In a unanimous decision by San Francisco’s board of supervisors, the city voted this afternoon to ban the sale of fur, making it the largest city in the country to enact such a ban.

The ban will go into effect on January 1st, but it allows retailers to sell down their stocks by the beginning of 2020 if necessary.

“More than 50 million animals are violently killed each year around the world to support the fashion industry,” Supervisor Katy Tang, who introduced the fur sale ban legislation, said in a statement after the vote. “San Francisco is a city with progressive values where we believe in the rights of all people as well as all living things – and it is not right to allow this practice to continue.”

Tang proposed the ban last December because the sale of fur products, she said, is “inconsistent with the City’s ethos of treating all living beings, humans and animals alike, with kindness.”

The ban is earning applause from animal welfare organizations around the globe, including the Humane Society International.
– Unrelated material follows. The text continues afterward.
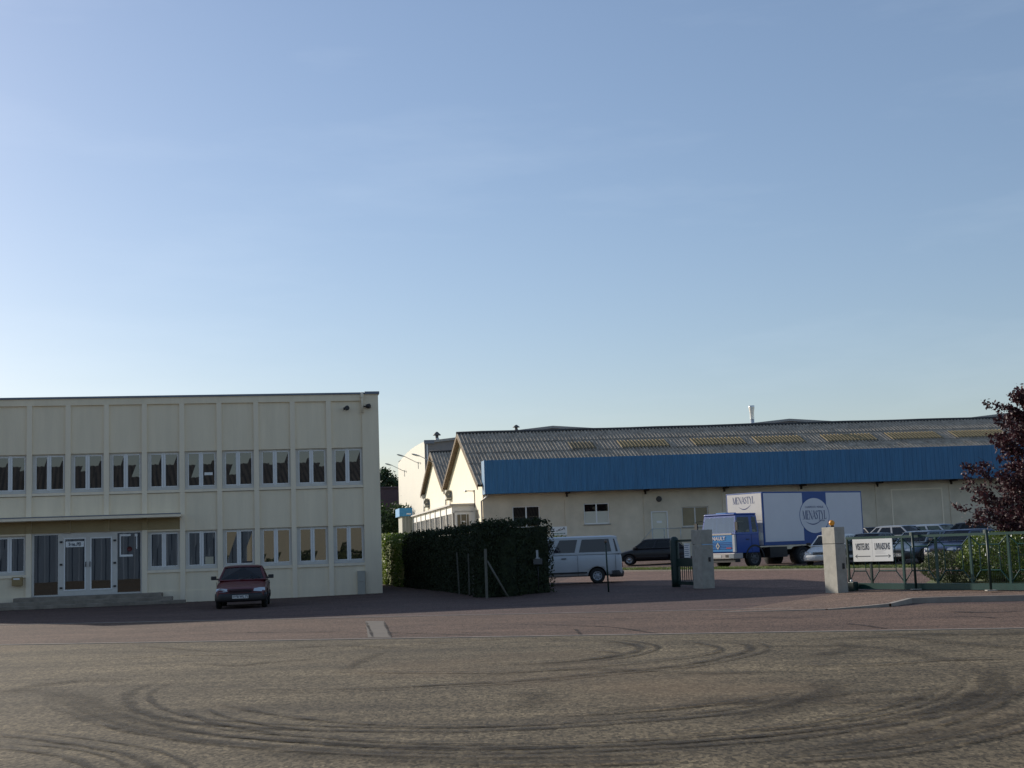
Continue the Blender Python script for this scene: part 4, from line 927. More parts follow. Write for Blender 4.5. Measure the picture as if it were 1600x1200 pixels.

In a statement released shortly after the announcement, Kitty Block, CEO of Humane Society International praised the city.
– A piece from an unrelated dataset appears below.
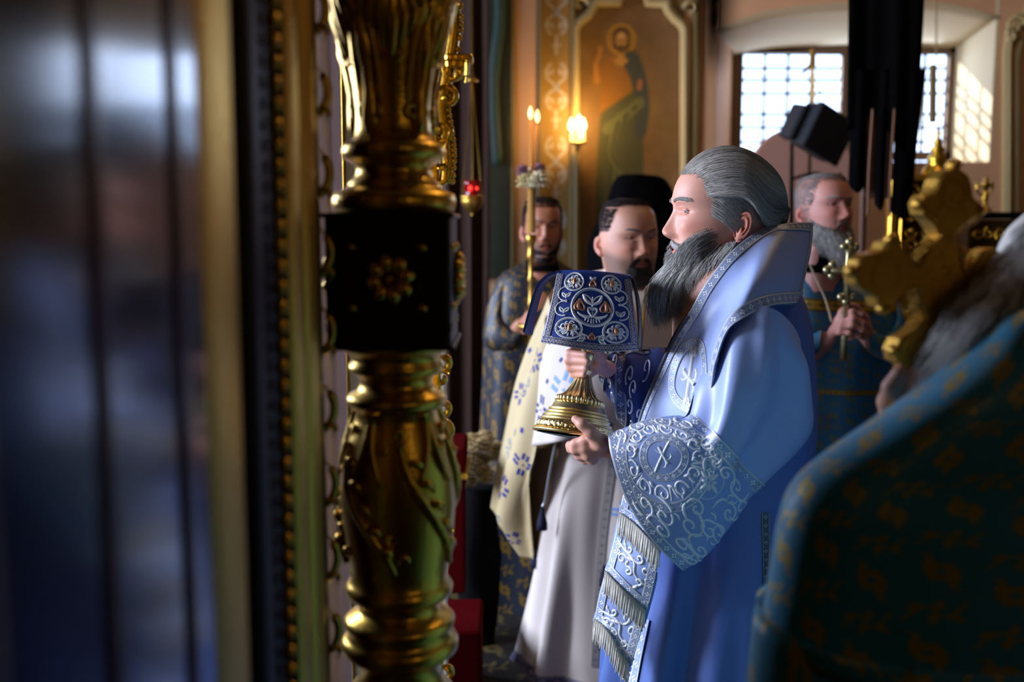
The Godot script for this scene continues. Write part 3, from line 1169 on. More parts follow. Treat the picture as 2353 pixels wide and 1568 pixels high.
func gilded_column() -> void:
	# D = 1.45: a carved baluster, a square block with rosettes, a second baluster below
	var c := V(-0.17, 0, -1.45)
	var t := thing("gilded_column", "carved gilded baluster column with a dark rosette block in the foreground", "column", c)
	var H := func(y: float) -> float: return 1.62 + (520.0 - y) / 1578.0   # height of a row at this distance
	var px := 1.0 / 1578.0
	# turned body
	var up := []
	for q in [[96, 495], [134, 490], [140, 476], [141, 462], [136, 447], [112, 436], [104, 430], [104, 424], [90, 412], [84, 398], [86, 384], [100, 376], [114, 368], [117, 352], [113, 338], [96, 330], [88, 322], [84, 300], [84, 260], [90, 210], [101, 150], [114, 90], [123, 30], [128, -60], [124, -160], [100, -240], [70, -300], [84, -320], [84, -400]]:
		up.append(Vector2(q[0] * px, H.call(float(q[1]))))
	var b := Sh.new()
	b.lathe(up, 48, c)
	obj("upper_baluster", b, M.gilding, t)
	var lo := []
	for q in [[90, 1720], [130, 1690], [134, 1640], [104, 1600], [94, 1560], [120, 1535], [138, 1522], [140, 1505], [132, 1490], [118, 1482], [128, 1466], [132, 1450], [120, 1438], [98, 1428], [92, 1412], [100, 1396], [124, 1386], [128, 1370], [120, 1356], [112, 1346], [120, 1310], [130, 1240], [136, 1160], [130, 1090], [116, 1020], [100, 970], [92, 946], [98, 938], [114, 930], [116, 916], [110, 906], [92, 898], [84, 884], [84, 868], [96, 860], [108, 852], [110, 838], [100, 828], [104, 816], [124, 802], [134, 790], [100, 786]]:
		lo.append(Vector2(q[0] * px, H.call(float(q[1]))))
	var d := Sh.new()
	d.lathe(lo, 48, c)
	obj("lower_baluster", d, M.gilding, t)
	var foot := Sh.new()
	foot.box(V(c.x, 0.43, c.z), V(0.19, 0.86, 0.19), Basis.IDENTITY, 0.006)
	obj("pedestal", foot, M.gilding_soft, t, true)
	# the square block
	var yb: float = (H.call(640.0) as float)
	var blk := Sh.new()
	blk.box(V(c.x, yb, c.z), V(0.172, 0.186, 0.172), Basis.IDENTITY, 0.004)
	obj("block", blk, M.gilding_dark, t, true)
	for y in [497.0, 784.0]:
		var lip := Sh.new()
		lip.box(V(c.x, H.call(y), c.z), V(0.182, 0.007, 0.182), Basis.IDENTITY, 0.003)
		obj("block_moulding", lip, M.gilding_dark, t, true)
	for y in [735.0, 745.0]:
		var line := Sh.new()
		line.box(V(c.x, H.call(y), c.z), V(0.176, 0.003, 0.176), Basis.IDENTITY, 0.001)
		obj("block_fillet", line, M.gilding_dark, t, true)
	# rosettes on the four faces, studs at the corners
	var petal := Sh.new()
	petal.ball(V(0, 0.023, 0.004), V(0.0112, 0.0135, 0.012))
	var pm := petal.mesh()
	var knob := Sh.new()
	knob.ball(Vector3.ZERO, V(0.008, 0.008, 0.009))
	var km := knob.mesh()
	var stud := Sh.new()
	stud.ball(Vector3.ZERO, V(0.0075, 0.0065, 0.006))
	var sm := stud.mesh()
	for f in 4:
		var turn := Basis(Vector3.UP, f * PI / 2)
		var face := turn * V(0.003, 0.004, 0.0865)
		var ring := Sh.new()
		var rp := PackedVector3Array()
		for i in 25:
			rp.append(V(0, yb, 0) + c * V(1, 0, 1) + face + turn * V(cos(TAU * i / 24.0), sin(TAU * i / 24.0), 0) * 0.040)
		ring.tube(rp, [0.003], 6)
		obj("rosette_ring", ring, M.gilding_dark, t)
		for k in 8:
			put("rosette_petal", pm, M.gilding, t, V(0, yb, 0) + face, turn * Basis(Vector3(0, 0, 1), TAU * k / 8.0 + 0.2))
		put("rosette_centre", km, M.gilding, t, V(0, yb, 0) + face, turn)
		for s in [V(-0.05, 0.047, 0.086), V(0.047, 0.047, 0.086), V(-0.05, -0.036, 0.086), V(0.047, -0.036, 0.086)]:
			put("stud", sm, M.gilding, t, V(0, yb, 0) + turn * s, turn)
	# carving on the balusters: fans of petals, strapwork, curled leaves, repeated round the shaft
	var on := func(profile: Array, a: float, y: float, lift: float) -> Vector3:
		var r := 0.08
		for i in profile.size() - 1:
			var p: Vector2 = profile[i]
			var q: Vector2 = profile[i + 1]
			if (y - p.y) * (y - q.y) <= 0.0 and absf(p.y - q.y) > 1e-6:
				r = lerpf(p.x, q.x, (y - p.y) / (q.y - p.y))
		return V(c.x + sin(a) * (r + lift), y, c.z + cos(a) * (r + lift))
	for k in 5:
		var a0 := 0.12 + TAU * k / 5.0
		# a fan of long petals hanging from a shell
		for m in 7:
			var fan := (m - 3) * 0.15
			var path := PackedVector3Array()
			for i in 9:
				var s := i / 8.0
				path.append(on.call(up, a0 + fan * (0.35 + 0.9 * sin(s * 2.2)), (H.call(lerpf(-6.0, 165.0 - absf(m - 3.0) * 22.0, s)) as float), 0.002))
			var pt := Sh.new()
			pt.tube(path, [0.004, 0.0085, 0.011, 0.0115, 0.011, 0.009, 0.007, 0.0045, 0.001], 8)
			obj("carved_petal", pt, M.gilding, t)
		for m in 5:
			var at: Vector3 = on.call(up, a0 + (m - 2) * 0.3, (H.call(-14.0 + absf(m - 2.0) * 14.0) as float), 0.006)
			var kn := Sh.new()
			kn.ball(at, V(0.013, 0.016, 0.013))
			obj("carved_bead", kn, M.gilding, t)
		# cup under the fan
		var cup := PackedVector3Array()
		for i in 13:
			var s := i / 12.0
			cup.append(on.call(up, a0 - 0.42 + 0.84 * s, (H.call(140.0 + 26.0 * sin(PI * s)) as float), 0.002))
		var cu := Sh.new()
		cu.tube(cup, [0.002, 0.004, 0.004, 0.002], 6)
		obj("carved_scroll", cu, M.gilding, t)
		# straps that run down between the fans and curl at their ends
		for s: float in [-1.0, 1.0]:
			var am := a0 + PI / 5.0
			var strap := PackedVector3Array()
			for i in 15:
				var f := i / 14.0
				strap.append(on.call(up, am + s * (0.03 + 0.42 * pow(f, 1.5) - 0.16 * pow(f, 5.0)), (H.call(lerpf(-70.0, 250.0, f)) as float), 0.003))
			var st := Sh.new()
			st.tube(strap, [0.013, 0.011, 0.009, 0.008, 0.007, 0.005, 0.003], 8, 0.6)
			obj("carved_strap", st, M.gilding, t)
		var leaf := PackedVector3Array()
		for i in 12:
			var f := i / 11.0
			leaf.append(on.call(up, a0 + PI / 5.0 + 0.05 * sin(f * 3.0), (H.call(lerpf(60.0, 322.0, f)) as float), 0.003))
		var lf := Sh.new()
		lf.tube(leaf, [0.002, 0.009, 0.013, 0.011, 0.009, 0.008, 0.011, 0.012, 0.004], 8, 0.8)
		obj("carved_leaf", lf, M.gilding, t)
		for s: float in [-1.0, 1.0]:
			var cr := PackedVector3Array()
			for p in curl(Vector2(s * 0.2, 0), 0.2, PI if s > 0 else 0.0, 0.85 * s, 16):
				cr.append(on.call(up, a0 + PI / 5.0 + p.x, (H.call(275.0 + p.y * 120.0) as float), 0.003))
			var cs := Sh.new()
			cs.tube(cr, [0.005, 0.005, 0.004, 0.007], 7)
			obj("carved_scroll", cs, M.gilding, t)
		# lower baluster: a long leaf rib with turned-over lobes
		var a1 := a0 + 0.66
		var rib := PackedVector3Array()
		for i in 16:
			var f := i / 15.0
			rib.append(on.call(lo, a1 - 0.62 + 1.05 * f - 0.1 * sin(f * 5.0), (H.call(lerpf(1010.0, 1300.0, f)) as float), 0.003))
		var rs := Sh.new()
		rs.tube(rib, [0.003, 0.006, 0.008, 0.008, 0.007, 0.004], 7)
		obj("carved_rib", rs, M.gilding, t)
		for m in 5:
			var f := 0.15 + m * 0.17
			var at := PackedVector3Array()
			for i in 8:
				var s := i / 7.0
				at.append(on.call(lo, a1 - 0.62 + 1.05 * f + 0.26 * s, (H.call(lerpf(1010.0, 1300.0, f) - 46.0 * s + 60.0 * s * s) as float), 0.003 + 0.004 * sin(s * PI)))
			var ls := Sh.new()
			ls.tube(at, [0.004, 0.007, 0.006, 0.002], 7, 0.8)
			obj("carved_leaf", ls, M.gilding, t)
		for s: float in [-1.0, 1.0]:
			var fk := PackedVector3Array()
			for i in 9:
				var f := i / 8.0
				fk.append(on.call(lo, a1 + s * (0.03 + 0.3 * f * f), (H.call(948.0 + 150.0 * f) as float), 0.004))
			var fs := Sh.new()
			fs.tube(fk, [0.009, 0.008, 0.007, 0.006, 0.003], 7, 0.7)
			obj("carved_strap", fs, M.gilding, t)
		for q in [[0.25, 985.0], [-0.12, 1015.0], [0.05, 1215.0], [0.3, 1270.0]]:
			var bs := Sh.new()
			var cr := PackedVector3Array()
			for p in curl(Vector2.ZERO, 0.12, q[0] * 9.0, 0.8, 12):
				cr.append(on.call(lo, a0 - 0.2 + q[0] + p.x, (H.call(q[1] + p.y * 130.0) as float), 0.002))
			bs.tube(cr, [0.002, 0.0045, 0.003], 6)
			obj("carved_scroll", bs, M.gilding, t)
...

San Francisco has today put itself on the map as a world-leading city in kind, progressive law making. The fur trade is responsible for the suffering and death of more than 100 million animals a year, either kept in tiny cages to be killed by gassing or electrocution, or trapped in the wild waiting hours or days to be shot, all for fashion,” she said. “Today, San Francisco has said a resounding ‘no’ to that suffering, so this is an exciting and historic vote both for animals and compassionate consumerism, and we hope that the world is watching. Let’s see this ban replicated in cities, states and countries across the world.”  
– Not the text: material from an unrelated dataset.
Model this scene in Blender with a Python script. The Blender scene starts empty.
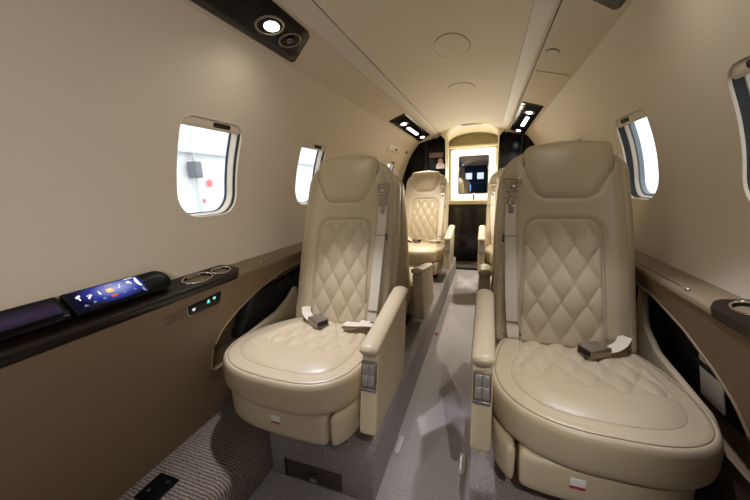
import bpy, bmesh, math, random
import numpy as np
from mathutils import Vector, Matrix
from mathutils.geometry import delaunay_2d_cdt
random.seed(4)
SC = bpy.context.scene
COL = SC.collection
PI = math.pi

# ------------------------------------------------------------------ materials
def mat(name, col, rough=.5, metal=0., spec=.5, coat=0., bump=None, bscale=60., bstr=.2, var=0., emit=None, estr=0., sheen=0.):
    m = bpy.data.materials.new(name); m.use_nodes = True
    nt = m.node_tree; b = nt.nodes['Principled BSDF']
    b.inputs['Base Color'].default_value = (*col, 1)
    b.inputs['Roughness'].default_value = rough
    b.inputs['Metallic'].default_value = metal
    b.inputs['Specular IOR Level'].default_value = spec
    b.inputs['Coat Weight'].default_value = coat
    b.inputs['Coat Roughness'].default_value = .05
    b.inputs['Sheen Weight'].default_value = sheen
    if emit:
        b.inputs['Emission Color'].default_value = (*emit, 1)
        b.inputs['Emission Strength'].default_value = estr
    tc = nt.nodes.new('ShaderNodeTexCoord')
    if var:
        n = nt.nodes.new('ShaderNodeTexNoise'); n.inputs['Scale'].default_value = 9; n.inputs['Detail'].default_value = 4
        nt.links.new(tc.outputs['Object'], n.inputs['Vector'])
        mx = nt.nodes.new('ShaderNodeMix'); mx.data_type = 'RGBA'
        mx.inputs[6].default_value = (*[c*(1-var) for c in col], 1); mx.inputs[7].default_value = (*[min(1, c*(1+var)) for c in col], 1)
        nt.links.new(n.outputs['Fac'], mx.inputs[0]); nt.links.new(mx.outputs[2], b.inputs['Base Color'])
    if bump:
        if bump == 'noise':
            t = nt.nodes.new('ShaderNodeTexNoise'); t.inputs['Detail'].default_value = 3; out = t.outputs['Fac']
        elif bump == 'voronoi':
            t = nt.nodes.new('ShaderNodeTexVoronoi'); out = t.outputs['Distance']
        t.inputs['Scale'].default_value = bscale
        nt.links.new(tc.outputs['Object'], t.inputs['Vector'])
        bp = nt.nodes.new('ShaderNodeBump'); bp.inputs['Strength'].default_value = bstr; bp.inputs['Distance'].default_value = .002
        nt.links.new(out, bp.inputs['Height']); nt.links.new(bp.outputs['Normal'], b.inputs['Normal'])
    return m

def carpet_mat(name, c1, c2, axis='Y', scale=1.):
    """ribbed loop carpet: rows of short loops, with a little colour noise"""
    m = bpy.data.materials.new(name); m.use_nodes = True
    nt = m.node_tree; b = nt.nodes['Principled BSDF']
    b.inputs['Roughness'].default_value = .95; b.inputs['Specular IOR Level'].default_value = .1
    b.inputs['Sheen Weight'].default_value = .25
    tc = nt.nodes.new('ShaderNodeTexCoord')
    w = nt.nodes.new('ShaderNodeTexWave'); w.wave_type = 'BANDS'; w.bands_direction = axis
    w.inputs['Scale'].default_value = 42*scale; w.inputs['Distortion'].default_value = 3.0
    w.inputs['Detail'].default_value = 2; w.inputs['Detail Scale'].default_value = 3.
    nt.links.new(tc.outputs['Object'], w.inputs['Vector'])
    n = nt.nodes.new('ShaderNodeTexNoise'); n.inputs['Scale'].default_value = 170; n.inputs['Detail'].default_value = 2
    nt.links.new(tc.outputs['Object'], n.inputs['Vector'])
    mm = nt.nodes.new('ShaderNodeMath'); mm.operation = 'MULTIPLY'
    nt.links.new(w.outputs['Fac'], mm.inputs[0]); nt.links.new(n.outputs['Fac'], mm.inputs[1])
    r = nt.nodes.new('ShaderNodeMapRange'); r.inputs['From Min'].default_value = .05; r.inputs['From Max'].default_value = .55
    nt.links.new(mm.outputs[0], r.inputs['Value'])
    mx = nt.nodes.new('ShaderNodeMix'); mx.data_type = 'RGBA'
    mx.inputs[6].default_value = (*c1, 1); mx.inputs[7].default_value = (*c2, 1)
    nt.links.new(r.outputs['Result'], mx.inputs[0]); nt.links.new(mx.outputs[2], b.inputs['Base Color'])
    bp = nt.nodes.new('ShaderNodeBump'); bp.inputs['Strength'].default_value = .8; bp.inputs['Distance'].default_value = .005
    nt.links.new(mm.outputs[0], bp.inputs['Height']); nt.links.new(bp.outputs['Normal'], b.inputs['Normal'])
    return m

def emis(name, col, s):
    m = bpy.data.materials.new(name); m.use_nodes = True
    nt = m.node_tree; nt.nodes.clear()
    e = nt.nodes.new('ShaderNodeEmission'); e.inputs['Color'].default_value = (*col, 1); e.inputs['Strength'].default_value = s
    o = nt.nodes.new('ShaderNodeOutputMaterial'); nt.links.new(e.outputs[0], o.inputs[0])
    return m

def glass_mat(name):
    m = bpy.data.materials.new(name); m.use_nodes = True
    nt = m.node_tree; nt.nodes.clear()
    t = nt.nodes.new('ShaderNodeBsdfTransparent'); t.inputs['Color'].default_value = (.96, .97, .97, 1)
    g = nt.nodes.new('ShaderNodeBsdfGlossy'); g.inputs['Roughness'].default_value = .02
    f = nt.nodes.new('ShaderNodeFresnel'); f.inputs['IOR'].default_value = 1.35
    mx = nt.nodes.new('ShaderNodeMixShader'); o = nt.nodes.new('ShaderNodeOutputMaterial')
    mx.inputs[0].default_value = .035; nt.nodes.remove(f); nt.links.new(t.outputs[0], mx.inputs[1]); nt.links.new(g.outputs[0], mx.inputs[2])
    nt.links.new(mx.outputs[0], o.inputs[0])
    return m

def wood_mat(name, c1, c2):
    m = mat(name, c1, rough=.35, spec=.3, coat=.15)
    nt = m.node_tree; b = nt.nodes['Principled BSDF']
    tc = nt.nodes.new('ShaderNodeTexCoord'); mp = nt.nodes.new('ShaderNodeMapping'); mp.inputs['Scale'].default_value = (60, 2.5, 60)
    n = nt.nodes.new('ShaderNodeTexNoise'); n.inputs['Scale'].default_value = 2; n.inputs['Detail'].default_value = 5
    nt.links.new(tc.outputs['Object'], mp.inputs['Vector']); nt.links.new(mp.outputs[0], n.inputs['Vector'])
    mx = nt.nodes.new('ShaderNodeMix'); mx.data_type = 'RGBA'
    mx.inputs[6].default_value = (*c1, 1); mx.inputs[7].default_value = (*c2, 1)
    nt.links.new(n.outputs['Fac'], mx.inputs[0]); nt.links.new(mx.outputs[2], b.inputs['Base Color'])
    return m

def screen_mat(name, kind):
    """what a touchscreen shows: a lit blue picture with a dark lower band, or a purple reflection painted as faint glow"""
    m = bpy.data.materials.new(name); m.use_nodes = True
    nt = m.node_tree; b = nt.nodes['Principled BSDF']
    b.inputs['Base Color'].default_value = (.004, .004, .006, 1); b.inputs['Roughness'].default_value = .3; b.inputs['Specular IOR Level'].default_value = .12
    tc = nt.nodes.new('ShaderNodeTexCoord'); mp = nt.nodes.new('ShaderNodeMapping')
    nt.links.new(tc.outputs['Generated'], mp.inputs['Vector'])
    g = nt.nodes.new('ShaderNodeTexGradient'); g.gradient_type = 'SPHERICAL'
    mp.vector_type = 'POINT'
    if kind == 'blue':
        mp.inputs['Location'].default_value = (0, -1.15, -1.02); mp.inputs['Scale'].default_value = (0.0, 1.9, 1.5)
    else:
        mp.inputs['Location'].default_value = (0, -.75, -.6); mp.inputs['Scale'].default_value = (0.0, 1.0, 1.6)
    nt.links.new(mp.outputs[0], g.inputs['Vector'])
    cr = nt.nodes.new('ShaderNodeValToRGB'); e = cr.color_ramp.elements
    if kind == 'blue':
        e[0].color = (.002, .003, .02, 1); e[1].color = (.50, .56, 1., 1)
        k = cr.color_ramp.elements.new(.35); k.color = (.03, .05, .40, 1)
        st = .8
    else:
        e[0].color = (.004, .003, .007, 1); e[1].color = (.16, .10, .22, 1); st = .22  # purple reflection on the dark screen, put in as weak emission
    nt.links.new(g.outputs['Fac'], cr.inputs[0])
    nt.links.new(cr.outputs[0], b.inputs['Emission Color']); b.inputs['Emission Strength'].default_value = st
    return m

M = {}
M['leather'] = mat('cream leather', (.50, .40, .25), rough=.38, spec=.5, bump='voronoi', bscale=420, bstr=.10, var=.03)
M['leather_arm'] = mat('cream leather trim', (.53, .43, .275), rough=.4, spec=.45, bump='voronoi', bscale=420, bstr=.08)
M['lining'] = mat('beige cabin lining', (.72, .625, .49), rough=.6, spec=.3, bump='noise', bscale=300, bstr=.05)
M['ceiling'] = mat('pale ceiling lining', (.82, .72, .57), rough=.6, spec=.3, bump='noise', bscale=300, bstr=.05)
M['rail'] = mat('pale rail', (.74, .66, .56), rough=.5, spec=.3)
M['lower'] = mat('tan sidewall', (.19, .132, .075), rough=.6, spec=.3, bump='voronoi', bscale=500, bstr=.1)
M['ledge'] = mat('tan ledge', (.25, .185, .11), rough=.5, spec=.35, bump='voronoi', bscale=500, bstr=.1)
M['carpet'] = carpet_mat('aisle carpet', (.36, .315, .285), (.66, .60, .56), scale=1.7)
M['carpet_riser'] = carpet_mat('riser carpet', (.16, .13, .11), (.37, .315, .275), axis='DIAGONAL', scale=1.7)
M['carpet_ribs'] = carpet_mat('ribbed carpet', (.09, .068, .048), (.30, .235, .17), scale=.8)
M['wood'] = wood_mat('dark gloss veneer', (.005, .003, .002), (.020, .011, .006))
M['black_gloss'] = mat('black gloss', (.003, .003, .0035), rough=.22, spec=.22)
M['black'] = mat('matt black', (.006, .006, .006), rough=.7)
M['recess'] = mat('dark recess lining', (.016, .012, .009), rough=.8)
M['chrome'] = mat('chrome', (.72, .70, .66), rough=.16, metal=1)
M['steel'] = mat('brushed metal', (.50, .455, .39), rough=.36, metal=.6)
M['steel_dark'] = mat('dark metal', (.16, .145, .125), rough=.35, metal=1)
M['webbing'] = mat('belt webbing', (.64, .56, .42), rough=.7, bump='noise', bscale=700, bstr=.4)
M['seal'] = mat('dark blue seal', (.02, .03, .055), rough=.5)
M['seal_grey'] = mat('grey seal', (.22, .25, .30), rough=.5)
M['glass'] = glass_mat('window glass')
M['white'] = mat('white card', (.75, .73, .70), rough=.6)
M['red'] = mat('red label', (.45, .02, .02), rough=.5)
M['lamp'] = emis('lit lamp lens', (1, .97, .90), 14)
M['lamp_small'] = emis('lit small lamp', (1, .95, .88), 9)
M['thread'] = mat('seam crease and thread', (.30, .225, .14), rough=.7)  # darker than the leather: carries painted crease shade as well as stitching
M['thread_soft'] = mat('soft seam crease and thread', (.36, .28, .175), rough=.7)
M['well'] = mat('dark cup well', (.02, .017, .014), rough=.3)
M['pewter'] = mat('pewter hardware', (.42, .37, .31), rough=.28, metal=1)
M['gunmetal'] = mat('pewter frame', (.30, .25, .19), rough=.3, metal=.7)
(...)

Recently, numerous fashion designers, including Versace and Tom Ford, have announced they will be moving away from fur. 

“Standing shoulder to shoulder with some of the most influential designers in the world, San Francisco is showing that animal fur is a fashion faux-pas that trend-setting San Franciscans simply will not tolerate,” Claire Bass of the Humane Society UK noted. “The vast majority of British people feel the same, and our campaign for a nationwide ban on the sale of fur in gaining momentum in the UK. For our government to realise its ambition of being ‘a world leader in animal welfare’ means closing our borders to the cruel, outdated and completely unnecessary fur trade.”

Vegan actress and animal rights activist Alicia Silverstone recently urged the city, her hometown, to take this momentous step. “There’s so much violence in the world that’s beyond our control, but banning fur sales is one easy way to set an example of compassion for the whole world to follow,” she wrote. “It would make me even more proud to call San Francisco my home.” 

Other cities in the state already have fur bans in place including neighboring Berkeley and West Hollywood in Los Angeles County. The sale of fur is also banned in Sao Paulo, Brazil, and in India. Earlier this year Norway announced it would ban fur farming in the country.